━━━ Dataset extract
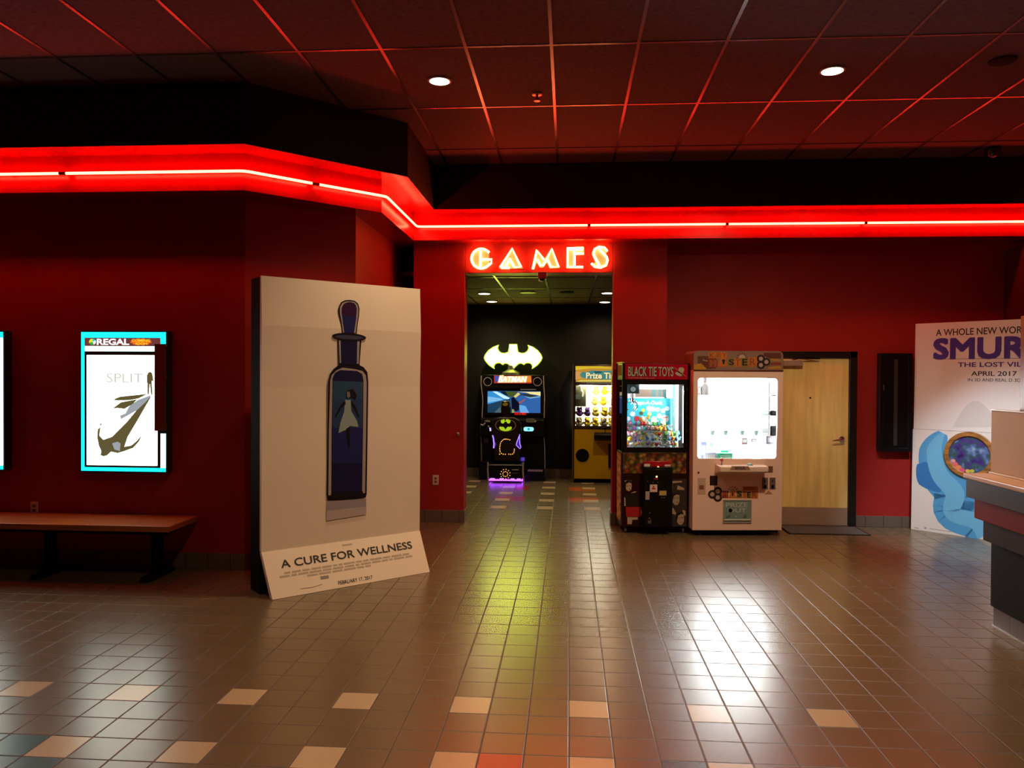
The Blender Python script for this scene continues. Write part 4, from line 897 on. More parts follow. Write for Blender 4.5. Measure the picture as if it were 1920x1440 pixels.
    for jy in range(7):
        for ix in range(nxs+1):
            x = .062+ix*sp_+(sp_/2 if jy % 2 else 0); y = .085+jy*.050
            if x > W-.075 or y > D-.075: continue
            f = (x-.06)/(W-.12); top = .135+.10*math.exp(-((f-.38)/.25)**2)+.05*math.exp(-((f-.75)/.15)**2)+.17*jy/6*.5
            lv = int(top/.047)
            for k in range(lv+1):
                if jy > 0 and k < lv-1: continue
                cname = rnd.choices(names, [5, 6.5, 2.4, 1.6, 1.8, 1.5, 1.6, 1.8, 1.6, 1.6])[0]
                if f < .3 and k == lv: cname = rnd.choice(['purple', 'turquoise', 'pink', 'white'])
                p = Vector((x+rnd.uniform(-.009, .009), y+rnd.uniform(-.004, .004), zf+.0045+k*.0545+(rnd.uniform(-.004, .014) if k else 0))); wp = R @ p+Vector((.587, 8.57, 0)); rz = ang+rnd.choice([-1, 1])*rnd.uniform(0, 1.2)
                if cname not in used: o = duck_mesh('toy_duck', protos[cname][0], bill); used[cname] = o
                else: o = used[cname].copy(); COL.objects.link(o)
                o.location = wp; o.scale = (.9, .9, .9); o.rotation_euler = (rnd.uniform(-.5, .5)*(k > 0), rnd.uniform(-.7, .7)*(k > 0), rz)
                tag(o, 'small %s toy duck in the heap behind the glass under the red header' % cname, 'toy duck', '%s toy ducks in the crane heap' % cname); n += 1
red_crane()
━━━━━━
### Exercise
Omit the pictures, then output the rest of the listing exactly.

### Correct response
The Blender Python script for this scene continues. Write part 4, from line 897 on. More parts follow. Write for Blender 4.5. Measure the picture as if it were 1920x1440 pixels.
    for jy in range(7):
        for ix in range(nxs+1):
            x = .062+ix*sp_+(sp_/2 if jy % 2 else 0); y = .085+jy*.050
            if x > W-.075 or y > D-.075: continue
            f = (x-.06)/(W-.12); top = .135+.10*math.exp(-((f-.38)/.25)**2)+.05*math.exp(-((f-.75)/.15)**2)+.17*jy/6*.5
            lv = int(top/.047)
            for k in range(lv+1):
                if jy > 0 and k < lv-1: continue
                cname = rnd.choices(names, [5, 6.5, 2.4, 1.6, 1.8, 1.5, 1.6, 1.8, 1.6, 1.6])[0]
                if f < .3 and k == lv: cname = rnd.choice(['purple', 'turquoise', 'pink', 'white'])
                p = Vector((x+rnd.uniform(-.009, .009), y+rnd.uniform(-.004, .004), zf+.0045+k*.0545+(rnd.uniform(-.004, .014) if k else 0))); wp = R @ p+Vector((.587, 8.57, 0)); rz = ang+rnd.choice([-1, 1])*rnd.uniform(0, 1.2)
                if cname not in used: o = duck_mesh('toy_duck', protos[cname][0], bill); used[cname] = o
                else: o = used[cname].copy(); COL.objects.link(o)
                o.location = wp; o.scale = (.9, .9, .9); o.rotation_euler = (rnd.uniform(-.5, .5)*(k > 0), rnd.uniform(-.7, .7)*(k > 0), rz)
                tag(o, 'small %s toy duck in the heap behind the glass under the red header' % cname, 'toy duck', '%s toy ducks in the crane heap' % cname); n += 1
red_crane()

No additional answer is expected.